**Aim of the task**
Only a number is wanted: how many lines in the listing contain the word "wide"?

-=-=-=-=-

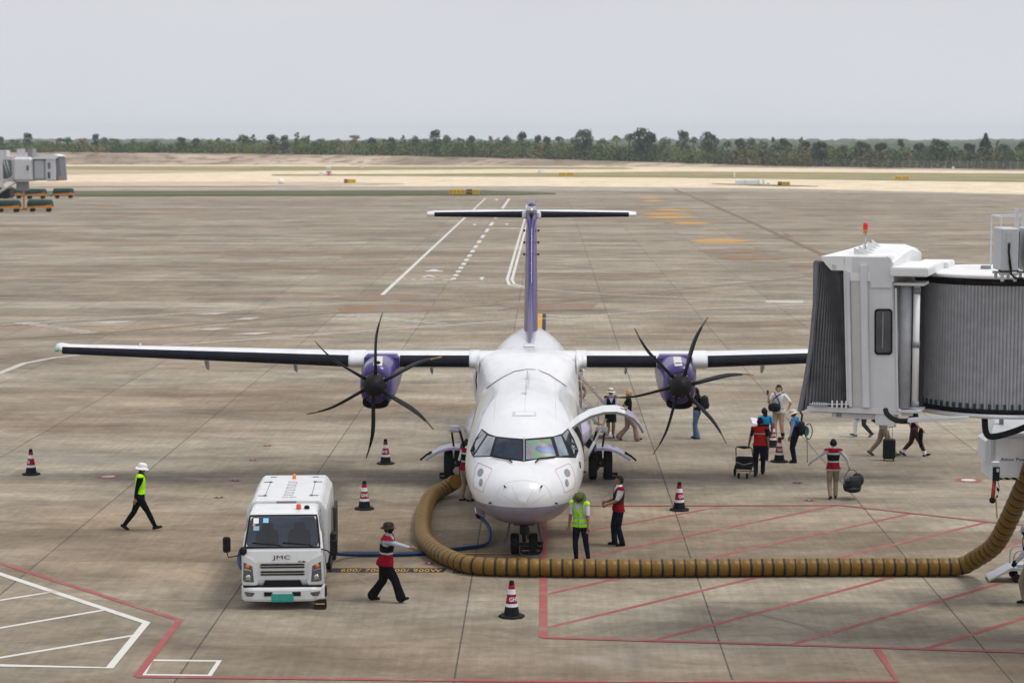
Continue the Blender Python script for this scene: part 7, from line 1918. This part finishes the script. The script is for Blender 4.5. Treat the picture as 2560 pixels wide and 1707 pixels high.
T = [ # column px, top (crop px), width (source px), kind, material, label
 (5, 220, 16, 'round', 0, 'dark round tree at the far left edge of the tree line'),
 (35, 250, 40, 'bush', 1, 'mid green bush behind the far left boarding bridge'),
 (72, 186, 26, 'round', 0, 'pointed tall tree above the far left boarding bridge'),
 (115, 262, 36, 'bush', 3, 'pale bush right of the pointed tree at left'),
 (150, 228, 30, 'thin', 2, 'dry brownish thin tree at the left of the tree line'),
 (172, 236, 26, 'round', 1, 'green round tree between dry trees at left'),
 (205, 240, 50, 'bush', 2, 'dry brown bush with bare gaps at left'),
 (240, 195, 20, 'round', 0, 'slim dark tree standing above dry scrub at left'),
 (262, 232, 22, 'round', 3, 'pale green tree just right of the slim dark tree'),
 (286, 240, 44, 'bush', 1, 'broad fresh green bush at left with a sandy gap to its left'),
 (333, 238, 16, 'thin', 3, 'small pale thin tree above the low scrub at left'),
 (352, 275, 30, 'bush', 3, 'low pale bush left of a broad green one'),
 (390, 258, 52, 'bush', 1, 'broad rounded green bush left of the second sandy gap'),
 (455, 226, 24, 'round', 0, 'dark round tree right of the second sandy gap'),
 (490, 235, 24, 'round', 0, 'dark round tree in a pair above scrub'),
 (525, 250, 20, 'round', 3, 'small hazy tree between two pairs of trees'),
 (545, 238, 22, 'thin', 1, 'thin green tree beside a column reflection at left'),
 (572, 245, 30, 'bush', 1, 'round green bush before the tall pair at left centre'),
 (610, 204, 36, 'spread', 1, 'tall spreading green tree at left centre'),
 (633, 200, 18, 'thin', 0, 'thin dark tree touching the spreading green tree'),
 (680, 202, 34, 'round', 0, 'dark flat topped tree, left one of a hazy pair'),
 (711, 208, 24, 'round', 0, 'dark round tree, right one of a hazy pair'),
 (743, 186, 18, 'thin', 1, 'slender fresh green tree taller than its neighbours'),
 (762, 228, 26, 'round', 1, 'green round tree leaning on the slender one'),
 (772, 205, 10, 'thin', 3, 'faint thin sapling far off above the line'),
 (803, 240, 40, 'bush', 1, 'green bush in the middle of the left half'),
 (842, 252, 44, 'bush', 0, 'dark wide bush left of the bare crowned tree'),
 (888, 196, 30, 'thin', 2, 'bare greyish crowned tree left of centre'),
 (932, 230, 26, 'round', 0, 'dark compact tree right of the bare crowned tree'),
 (960, 242, 30, 'bush', 3, 'pale bush between two dark compact trees'),
 (980, 226, 24, 'round', 0, 'dark compact tree, second after the bare one'),
 (1008, 206, 14, 'thin', 0, 'thin upright tree left of the tall pointed one'),
 (1040, 220, 26, 'round', 3, 'hazy grey green tree just before the tall pointed one'),
 (1087, 155, 32, 'round', 0, 'tall pointed dark tree left of the aircraft tail'),
 (1118, 206, 32, 'spread', 3, 'spreading tree right of the tall pointed dark one'),
 (1150, 232, 28, 'bush', 1, 'green bush below two trees near the tail'),
 (1178, 212, 26, 'round', 0, 'dark round tree left of the tail top'),
 (1226, 203, 14, 'thin', 2, 'thin spiky tree directly left of the tail top'),
 (1245, 240, 22, 'bush', 0, 'small dark bush left of the tail top'),
 (1266, 214, 30, 'spread', 1, 'green spreading tree above the bullet of the tail'),
 (1304, 174, 30, 'round', 0, 'tall dark oval tree right above the tail top'),
 (1344, 205, 22, 'round', 0, 'small round tree right of the tall oval one'),
 (1368, 216, 24, 'round', 0, 'small dark tree, second right of the tall oval one'),
 (1398, 214, 34, 'thin', 3, 'hazy thin crowned tree right of the tail'),
 (1460, 150, 56, 'spread', 0, 'big broad dark tree right of the tail, standing alone'),
 (1505, 235, 34, 'bush', 3, 'pale green bush between the broad tree and the palm group'),
 (1543, 180, 26, 'palm', 3, 'sugar palm left of the large tree group'),
 (1572, 156, 28, 'palm', 3, 'taller sugar palm touching the large tree group'),
 (1602, 136, 54, 'spread', 0, 'largest dark tree of the group right of the palms'),
 (1628, 176, 34, 'round', 0, 'dark shoulder tree right of the largest one'),
 (1662, 232, 36, 'round', 3, 'hazy low tree between two large groups'),
 (1708, 158, 34, 'round', 0, 'pointed dark tree at the left of the second group'),
 (1732, 190, 22, 'palm', 3, 'dark palm between the pointed tree and the round one'),
 (1772, 172, 46, 'spread', 0, 'big dome shaped dark tree of the second group'),
 (1816, 224, 22, 'palm', 3, 'low sugar palm right of the dome shaped tree'),
 (1850, 236, 36, 'round', 0, 'dark round tree right of the low sugar palm'),
 (1878, 236, 26, 'round', 3, 'hazy tree before the fence begins'),
 (1906, 268, 34, 'bush', 0, 'dark wide bush where the fence begins'),
 (1932, 215, 14, 'thin', 3, 'far hazy tree rising above dark bush at right'),
 (1958, 233, 40, 'spread', 0, 'broad dark tree behind the first fence posts'),
 (2001, 215, 10, 'thin', 3, 'second far hazy tree rising above the line at right'),
 (2012, 258, 34, 'round', 0, 'rounded dark tree behind the fence, left part'),
 (2046, 264, 48, 'round', 0, 'wide dark tree with yellow tips behind the fence'),
 (2078, 275, 24, 'palm', 3, 'small hazy palm behind the fence, left part'),
 (2105, 286, 36, 'thin', 2, 'reddish dry crown behind the fence'),
 (2155, 262, 46, 'spread', 0, 'wide spreading dark tree in the middle of the fence'),
 (2200, 276, 40, 'round', 0, 'dark tree left of the lone tall palm'),
 (2252, 207, 20, 'palm', 0, 'lone tall palm rising behind the middle of the fence'),
 (2300, 282, 44, 'round', 0, 'dark tree between the lone palm and the striped mast'),
 (2346, 236, 50, 'spread', 0, 'flat topped dark tree behind the striped mast'),
 (2384, 288, 30, 'palm', 3, 'palm right of the striped mast'),
 (2424, 280, 36, 'round', 0, 'dark round tree left of the tall spiky tree at right'),
 (2462, 204, 42, 'cone', 0, 'tall spiky dark conifer near the right edge'),
 (2492, 244, 12, 'thin', 3, 'faint hazy thin tree right of the tall conifer'),
 (2508, 290, 40, 'round', 0, 'round dark tree right of the tall conifer'),
 (2553, 262, 30, 'spread', 0, 'dark tree at the right edge of the picture'),
]
for i, (px, ty, wp, kd, mt, lb) in enumerate(T):
    tree(px, cy(ty), wp, kd, mt, lb, 22 + RT.uniform(-6, 14))
# low scrub along the foot of the trees: one uncountable mass
bs_ = [MB() for _ in range(4)]; rt = random.Random(21)
sb_ = MB()
x = -120
while x < 2720:
    p = bank_at(x, rt.uniform(12, 40)); hpx = float(np.interp(x, [0, 300, 700, 1100, 1500, 1800, 2100, 2560], [359, 358, 355, 353, 358, 367, 368, 373])) + rt.uniform(-7, 10)
    top = atY(x, hpx, p.y).z - p.z; 
    gap = any(abs(x - g_) < 9 for g_ in (162, 245, 428, 722)) and rt.random() < .7
    if top > .8 and not gap:
        if x < 700 and rt.random() < .12: x += 5; continue
        w_ = rt.uniform(2.2, 4.5); mt = rt.choices((0, 1, 2, 3), (4 if x > 900 else 1.3, 4.5 if x < 1900 else 1, 1.0, 1.4))[0]; sb_.mat(mt)
        n0 = len(sb_.f); leafcloud(sb_, (p.x, p.y, p.z + top * .45), (w_, w_, top * .55), 90, .40, rt)
    x += rt.uniform(2.0, 5.0)
o = sb_.build('scrub', LF, None, fix=False); tag(o, 'dense low green scrub along the foot of the tree line', 'scrub', kind='stuff')
# far woods fading in the haze
fw = MB(); rt = random.Random(31); fw.smooth = False
for dpt, h0, h1 in ((1700, 4.5, 6.6), (2600, 6.0, 8.4)):
    rr_ = []; x = -300; hh = h0
    while x < 2860:
        p = atY(x, 344, dpt); hh += rt.uniform(-1.0, 1.0); hh = max(h0, min(h1, hh))
        rr_.append([V(p.x, p.y, 0), V(p.x, p.y + 6, hh * .7), V(p.x, p.y + 22, hh), V(p.x, p.y + 60, hh * .8), V(p.x, p.y + 90, 0)]); x += 5 * 1700 / dpt
    fw.loft(rr_, False, False, False)
tag(fw.build('far_woods', LF[0], None, fix=False), 'faint far belt of woods on the horizon', 'woods', kind='stuff')
# a few pale sheds glimpsed through the trees
for px, wd_, lb in ((152, 24, 'pale pink shed between the trees at the far left'), (1120, 60, 'long pale roof glimpsed behind bushes left of the tail'), (1745, 26, 'pale shed below the dark palm right of the tail'), (1942, 24, 'small pale house behind the start of the fence')):
    p = bank_at(px, 75); k = (p - CAM).length / F_PX; b = MB(); W_ = wd_ * k; hz = 2.4
    b.box((0, 0, hz / 2), (W_, 5, hz)); r_ = MB(); r_.prism([V(-W_ / 2 - .3, -2.9, hz + .005), V(-W_ / 2 - .3, 2.9, hz + .005), V(-W_ / 2 - .3, 0, hz + 1.3)], (W_ + .6, 0, 0))
    o = b.build('shed', pm('shed_wall', (.52, .44, .38), .8), None); o.location = p; tag(o, lb, 'shed'); r_.build('roof', pm('shed_roof', (.50, .46, .43), .7), o)
# ------------------------------------------------------------------ the air between
b = MB(); b.box((0, 1950, 14.5), (3600, 4400, 31)); hz_ = b.build('haze', [], None, fix=True); 
mh = bpy.data.materials.new('haze'); mh.use_nodes = True; n = mh.node_tree; n.nodes.clear(); oo_ = n.nodes.new('ShaderNodeOutputMaterial'); pv = n.nodes.new('ShaderNodeVolumePrincipled')
pv.inputs['Color'].default_value = (.86, .92, 1.0, 1); pv.inputs['Density'].default_value = .00016; pv.inputs['Anisotropy'].default_value = 0.0
n.links.new(pv.outputs[0], oo_.inputs['Volume']); hz_.data.materials.append(mh); tag(hz_, 'thin pale haze over the airfield', 'haze', kind='stuff')
hz_.data.flip_normals() if False else None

-=-=-=-=-

**Answer to the exercise**
5